La primera lectura que hemos escuchado hoy va en esta línea. Nos muestra como el profeta Elías está huyendo. Es perseguido por ser fiel a lo que el Señor le pide, y recibe la promesa de su visita. Todo lo que experimenta son signos tradicionales y majestuosos de la aparición de Dios: un viento huracanado, un terremoto, fuego...; pero allí no estaba Dios.
Y resulta que Dios se hace presente en un viento suave, como un susurro, una forma discreta, casi imperceptible, que nos invita a estar atentos, ya que no se impone por la fuerza y nos podría pasar desapercibido si no lo acogemos y distinguimos en el silencio. Hoy os invitaría a que cada uno repasásemos nuestra historia personal y, haciéndolo, seguramente nos daremos cuenta de que el Señor va acompañando nuestros pasos en el día a día, actuando lejos de la espectacularidad.
Por eso, ahora, ahora mismo, Jesús nos está diciendo a gritos en el silencio: ¡Qué poca fe tenéis!¿Por qué estáis dudando? Y ahí está el problema. Que a lo mejor buscamos que Dios actúe de forma espectacular, y Él, salvo muy contadas excepciones, no lo hace. Él lleva su ritmo y su marcha. Por eso no tenemos que ser cagaprisas, y darnos cuenta que aunque los vientos y las olas vengan en nuestra contra, Cristo está con nosotros, y nunca permitirá que nos hundamos, nunca; como no permitió que Pedro se ahogase cuando, asaltado por las dudas, dudó de Él.
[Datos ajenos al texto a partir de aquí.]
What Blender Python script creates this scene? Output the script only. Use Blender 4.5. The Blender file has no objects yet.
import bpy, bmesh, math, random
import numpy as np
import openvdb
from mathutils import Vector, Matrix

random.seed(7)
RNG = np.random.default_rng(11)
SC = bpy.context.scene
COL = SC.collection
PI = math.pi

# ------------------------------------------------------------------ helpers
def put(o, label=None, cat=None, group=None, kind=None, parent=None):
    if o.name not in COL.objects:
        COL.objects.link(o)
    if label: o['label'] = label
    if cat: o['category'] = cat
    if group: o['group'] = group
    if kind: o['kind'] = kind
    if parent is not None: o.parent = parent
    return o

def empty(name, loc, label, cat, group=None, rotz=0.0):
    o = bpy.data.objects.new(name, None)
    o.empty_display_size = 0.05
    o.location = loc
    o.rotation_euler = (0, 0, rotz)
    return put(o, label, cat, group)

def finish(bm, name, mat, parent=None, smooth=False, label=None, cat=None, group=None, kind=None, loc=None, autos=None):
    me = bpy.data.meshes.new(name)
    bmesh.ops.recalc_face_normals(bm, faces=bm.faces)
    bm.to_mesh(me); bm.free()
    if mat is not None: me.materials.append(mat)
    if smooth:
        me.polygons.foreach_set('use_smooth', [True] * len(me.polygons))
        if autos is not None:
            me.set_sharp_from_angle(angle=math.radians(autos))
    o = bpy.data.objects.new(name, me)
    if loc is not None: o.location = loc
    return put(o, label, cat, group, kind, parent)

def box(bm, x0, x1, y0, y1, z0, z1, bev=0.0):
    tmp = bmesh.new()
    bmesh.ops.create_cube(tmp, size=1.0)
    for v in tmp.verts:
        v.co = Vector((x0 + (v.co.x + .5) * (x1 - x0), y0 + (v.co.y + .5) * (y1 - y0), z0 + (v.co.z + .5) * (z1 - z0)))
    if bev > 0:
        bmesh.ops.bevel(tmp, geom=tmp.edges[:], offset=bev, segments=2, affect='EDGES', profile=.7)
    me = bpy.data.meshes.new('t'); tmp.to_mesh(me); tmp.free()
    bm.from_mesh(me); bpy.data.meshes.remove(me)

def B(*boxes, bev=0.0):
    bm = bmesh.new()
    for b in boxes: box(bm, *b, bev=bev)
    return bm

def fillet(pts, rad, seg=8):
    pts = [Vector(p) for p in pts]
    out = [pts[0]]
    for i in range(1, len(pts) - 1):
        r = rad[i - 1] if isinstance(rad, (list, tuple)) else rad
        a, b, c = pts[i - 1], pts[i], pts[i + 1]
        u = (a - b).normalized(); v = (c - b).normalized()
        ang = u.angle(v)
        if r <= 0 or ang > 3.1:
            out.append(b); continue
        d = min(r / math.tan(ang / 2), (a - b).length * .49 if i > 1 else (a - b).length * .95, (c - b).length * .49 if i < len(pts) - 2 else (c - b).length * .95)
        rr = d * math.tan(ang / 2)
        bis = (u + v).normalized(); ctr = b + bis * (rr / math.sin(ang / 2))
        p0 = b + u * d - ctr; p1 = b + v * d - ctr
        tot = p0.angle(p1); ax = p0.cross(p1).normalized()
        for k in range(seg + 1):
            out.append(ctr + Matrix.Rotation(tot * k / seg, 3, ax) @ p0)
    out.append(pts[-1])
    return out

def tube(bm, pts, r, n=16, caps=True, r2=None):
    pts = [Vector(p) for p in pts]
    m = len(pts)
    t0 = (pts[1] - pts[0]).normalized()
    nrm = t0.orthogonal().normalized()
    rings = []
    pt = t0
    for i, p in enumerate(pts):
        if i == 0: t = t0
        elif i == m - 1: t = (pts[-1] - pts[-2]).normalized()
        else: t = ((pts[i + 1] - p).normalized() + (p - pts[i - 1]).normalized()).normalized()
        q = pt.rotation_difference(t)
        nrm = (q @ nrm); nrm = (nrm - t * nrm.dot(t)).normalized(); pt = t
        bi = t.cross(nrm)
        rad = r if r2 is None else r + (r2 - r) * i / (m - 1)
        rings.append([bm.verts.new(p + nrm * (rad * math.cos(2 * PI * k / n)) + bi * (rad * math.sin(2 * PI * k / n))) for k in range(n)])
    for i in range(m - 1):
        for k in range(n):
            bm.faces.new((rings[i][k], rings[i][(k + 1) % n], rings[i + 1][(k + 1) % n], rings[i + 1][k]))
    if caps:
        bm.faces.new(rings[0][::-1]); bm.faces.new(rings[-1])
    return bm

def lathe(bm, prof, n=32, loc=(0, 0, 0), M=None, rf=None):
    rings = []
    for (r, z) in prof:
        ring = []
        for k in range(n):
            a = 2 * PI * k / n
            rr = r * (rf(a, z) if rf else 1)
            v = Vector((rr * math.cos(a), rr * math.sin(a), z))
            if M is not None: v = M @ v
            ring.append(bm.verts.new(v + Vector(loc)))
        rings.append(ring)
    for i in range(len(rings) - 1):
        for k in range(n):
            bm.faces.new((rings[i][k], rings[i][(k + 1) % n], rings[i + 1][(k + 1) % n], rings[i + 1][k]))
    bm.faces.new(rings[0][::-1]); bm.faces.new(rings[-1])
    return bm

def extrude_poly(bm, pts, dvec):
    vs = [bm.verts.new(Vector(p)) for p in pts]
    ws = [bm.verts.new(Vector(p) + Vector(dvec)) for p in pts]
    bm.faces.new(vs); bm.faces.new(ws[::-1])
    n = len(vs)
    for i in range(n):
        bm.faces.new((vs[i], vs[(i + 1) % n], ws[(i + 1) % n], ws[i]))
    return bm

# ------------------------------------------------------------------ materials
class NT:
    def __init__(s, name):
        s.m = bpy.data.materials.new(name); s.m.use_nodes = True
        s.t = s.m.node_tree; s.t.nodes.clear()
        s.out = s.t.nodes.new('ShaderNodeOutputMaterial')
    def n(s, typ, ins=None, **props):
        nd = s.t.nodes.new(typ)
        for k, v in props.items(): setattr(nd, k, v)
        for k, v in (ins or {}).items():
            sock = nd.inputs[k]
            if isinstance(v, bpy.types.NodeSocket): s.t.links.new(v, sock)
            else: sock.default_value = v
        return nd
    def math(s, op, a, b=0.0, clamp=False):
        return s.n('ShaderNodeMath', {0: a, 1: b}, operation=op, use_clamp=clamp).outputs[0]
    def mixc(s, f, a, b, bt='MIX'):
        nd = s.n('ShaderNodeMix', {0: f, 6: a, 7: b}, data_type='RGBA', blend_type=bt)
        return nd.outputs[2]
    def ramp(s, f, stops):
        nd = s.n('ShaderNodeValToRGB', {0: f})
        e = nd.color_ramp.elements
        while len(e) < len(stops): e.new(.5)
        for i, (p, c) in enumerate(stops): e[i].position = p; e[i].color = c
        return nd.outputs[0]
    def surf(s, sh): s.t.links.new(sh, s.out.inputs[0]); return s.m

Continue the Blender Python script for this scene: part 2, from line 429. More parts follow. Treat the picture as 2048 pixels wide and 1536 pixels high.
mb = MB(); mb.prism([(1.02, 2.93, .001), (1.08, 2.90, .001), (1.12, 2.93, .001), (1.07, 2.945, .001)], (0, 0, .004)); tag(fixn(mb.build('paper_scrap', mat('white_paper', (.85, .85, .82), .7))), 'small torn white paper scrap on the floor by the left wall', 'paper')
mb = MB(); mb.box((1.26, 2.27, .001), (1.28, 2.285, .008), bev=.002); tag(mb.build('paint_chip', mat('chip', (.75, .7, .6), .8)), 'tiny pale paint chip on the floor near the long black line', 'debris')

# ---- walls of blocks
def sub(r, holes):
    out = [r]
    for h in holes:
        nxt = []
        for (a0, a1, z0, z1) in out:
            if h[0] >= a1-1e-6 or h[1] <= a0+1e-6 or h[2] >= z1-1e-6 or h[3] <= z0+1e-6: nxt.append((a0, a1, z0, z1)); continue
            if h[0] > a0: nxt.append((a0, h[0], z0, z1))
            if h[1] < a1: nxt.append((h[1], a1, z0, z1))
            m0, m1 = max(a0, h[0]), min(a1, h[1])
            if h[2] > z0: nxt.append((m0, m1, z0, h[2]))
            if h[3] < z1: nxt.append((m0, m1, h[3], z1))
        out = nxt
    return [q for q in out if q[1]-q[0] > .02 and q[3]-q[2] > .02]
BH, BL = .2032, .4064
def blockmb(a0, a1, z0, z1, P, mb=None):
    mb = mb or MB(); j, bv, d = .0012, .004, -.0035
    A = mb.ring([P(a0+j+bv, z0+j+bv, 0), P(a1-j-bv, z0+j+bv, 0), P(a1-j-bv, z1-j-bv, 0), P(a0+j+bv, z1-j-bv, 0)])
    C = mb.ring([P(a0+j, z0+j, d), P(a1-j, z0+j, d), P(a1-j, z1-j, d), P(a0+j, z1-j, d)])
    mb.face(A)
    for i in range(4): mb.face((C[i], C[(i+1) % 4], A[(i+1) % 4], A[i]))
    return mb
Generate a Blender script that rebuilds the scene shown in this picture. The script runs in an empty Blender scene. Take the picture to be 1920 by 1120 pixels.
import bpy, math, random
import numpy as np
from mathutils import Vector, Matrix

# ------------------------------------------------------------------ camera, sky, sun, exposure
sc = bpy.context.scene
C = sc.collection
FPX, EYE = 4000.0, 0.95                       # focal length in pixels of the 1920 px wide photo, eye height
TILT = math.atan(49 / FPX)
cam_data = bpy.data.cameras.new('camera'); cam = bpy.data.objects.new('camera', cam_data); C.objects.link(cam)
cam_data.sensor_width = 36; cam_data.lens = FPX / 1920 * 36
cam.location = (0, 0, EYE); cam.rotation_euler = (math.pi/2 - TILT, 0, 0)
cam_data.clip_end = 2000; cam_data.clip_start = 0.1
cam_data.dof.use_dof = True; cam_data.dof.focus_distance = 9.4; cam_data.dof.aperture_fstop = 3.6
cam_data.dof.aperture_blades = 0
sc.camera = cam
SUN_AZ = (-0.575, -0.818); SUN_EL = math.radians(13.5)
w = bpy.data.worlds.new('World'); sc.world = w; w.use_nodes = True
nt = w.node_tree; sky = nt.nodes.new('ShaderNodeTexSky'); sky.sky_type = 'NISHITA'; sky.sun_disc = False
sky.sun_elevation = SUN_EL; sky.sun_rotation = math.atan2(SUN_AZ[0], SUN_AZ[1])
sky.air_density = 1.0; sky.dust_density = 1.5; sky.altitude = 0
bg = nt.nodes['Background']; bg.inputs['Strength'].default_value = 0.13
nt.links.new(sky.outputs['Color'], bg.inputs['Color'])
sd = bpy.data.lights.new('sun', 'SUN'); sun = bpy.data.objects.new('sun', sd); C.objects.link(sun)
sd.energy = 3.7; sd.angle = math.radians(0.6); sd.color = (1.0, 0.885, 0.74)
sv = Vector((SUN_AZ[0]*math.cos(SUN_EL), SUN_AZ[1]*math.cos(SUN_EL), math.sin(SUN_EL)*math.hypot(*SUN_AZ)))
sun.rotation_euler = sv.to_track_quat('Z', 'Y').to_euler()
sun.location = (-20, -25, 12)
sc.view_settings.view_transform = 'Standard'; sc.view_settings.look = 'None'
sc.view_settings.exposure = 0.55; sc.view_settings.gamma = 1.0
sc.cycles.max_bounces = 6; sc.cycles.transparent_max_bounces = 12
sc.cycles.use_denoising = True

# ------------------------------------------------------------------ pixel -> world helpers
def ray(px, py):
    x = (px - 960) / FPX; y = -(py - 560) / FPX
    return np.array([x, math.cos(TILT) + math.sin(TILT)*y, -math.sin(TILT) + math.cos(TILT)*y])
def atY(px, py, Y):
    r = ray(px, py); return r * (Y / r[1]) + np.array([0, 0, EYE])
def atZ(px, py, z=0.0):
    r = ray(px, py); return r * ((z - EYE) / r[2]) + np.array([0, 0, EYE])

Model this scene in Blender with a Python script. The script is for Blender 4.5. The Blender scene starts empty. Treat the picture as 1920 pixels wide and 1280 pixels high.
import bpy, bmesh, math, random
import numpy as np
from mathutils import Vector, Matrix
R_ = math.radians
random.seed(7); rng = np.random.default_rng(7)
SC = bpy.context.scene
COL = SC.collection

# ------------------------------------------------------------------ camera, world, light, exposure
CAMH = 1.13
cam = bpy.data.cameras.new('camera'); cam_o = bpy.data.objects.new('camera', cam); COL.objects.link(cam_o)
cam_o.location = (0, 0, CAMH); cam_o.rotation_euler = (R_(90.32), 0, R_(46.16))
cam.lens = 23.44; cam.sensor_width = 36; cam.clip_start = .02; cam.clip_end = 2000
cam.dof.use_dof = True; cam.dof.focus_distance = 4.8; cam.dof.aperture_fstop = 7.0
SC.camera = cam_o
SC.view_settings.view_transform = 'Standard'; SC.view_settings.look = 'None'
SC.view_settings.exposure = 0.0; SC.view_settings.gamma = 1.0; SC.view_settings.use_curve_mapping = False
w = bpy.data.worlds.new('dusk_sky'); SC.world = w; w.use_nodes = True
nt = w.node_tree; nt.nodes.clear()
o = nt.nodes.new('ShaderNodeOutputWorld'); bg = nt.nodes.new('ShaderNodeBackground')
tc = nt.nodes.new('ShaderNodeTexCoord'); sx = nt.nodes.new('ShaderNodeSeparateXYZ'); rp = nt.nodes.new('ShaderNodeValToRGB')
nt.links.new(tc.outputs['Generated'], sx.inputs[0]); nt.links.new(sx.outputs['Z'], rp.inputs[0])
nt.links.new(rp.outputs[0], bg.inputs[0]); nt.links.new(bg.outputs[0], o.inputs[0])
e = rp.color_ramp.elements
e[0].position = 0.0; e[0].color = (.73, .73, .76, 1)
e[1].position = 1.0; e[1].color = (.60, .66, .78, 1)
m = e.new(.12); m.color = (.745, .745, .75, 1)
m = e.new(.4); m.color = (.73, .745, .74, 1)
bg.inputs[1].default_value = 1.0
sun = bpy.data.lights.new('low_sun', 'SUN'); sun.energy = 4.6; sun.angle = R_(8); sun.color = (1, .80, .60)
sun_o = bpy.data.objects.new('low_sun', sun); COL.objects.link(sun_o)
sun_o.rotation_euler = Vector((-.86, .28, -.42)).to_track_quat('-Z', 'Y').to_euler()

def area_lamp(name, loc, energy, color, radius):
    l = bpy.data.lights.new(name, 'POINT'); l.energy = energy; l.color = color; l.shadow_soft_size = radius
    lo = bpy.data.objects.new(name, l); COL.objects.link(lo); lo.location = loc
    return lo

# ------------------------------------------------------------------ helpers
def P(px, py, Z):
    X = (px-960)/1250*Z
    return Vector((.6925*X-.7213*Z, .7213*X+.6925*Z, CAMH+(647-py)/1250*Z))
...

Pues que la Virgen María nos ayude, para que nos armemos de coraje, y en medio de los problemas y dificultades de la vida seamos capaces de sentir a Cristo a nuestro lado, apoyándonos, y tengamos el valor y la fe de decirle: «Realmente eres el Hijo de Dios».
Mn. Ramón Clavería Adiego;
Director espiritual de Abril Romero.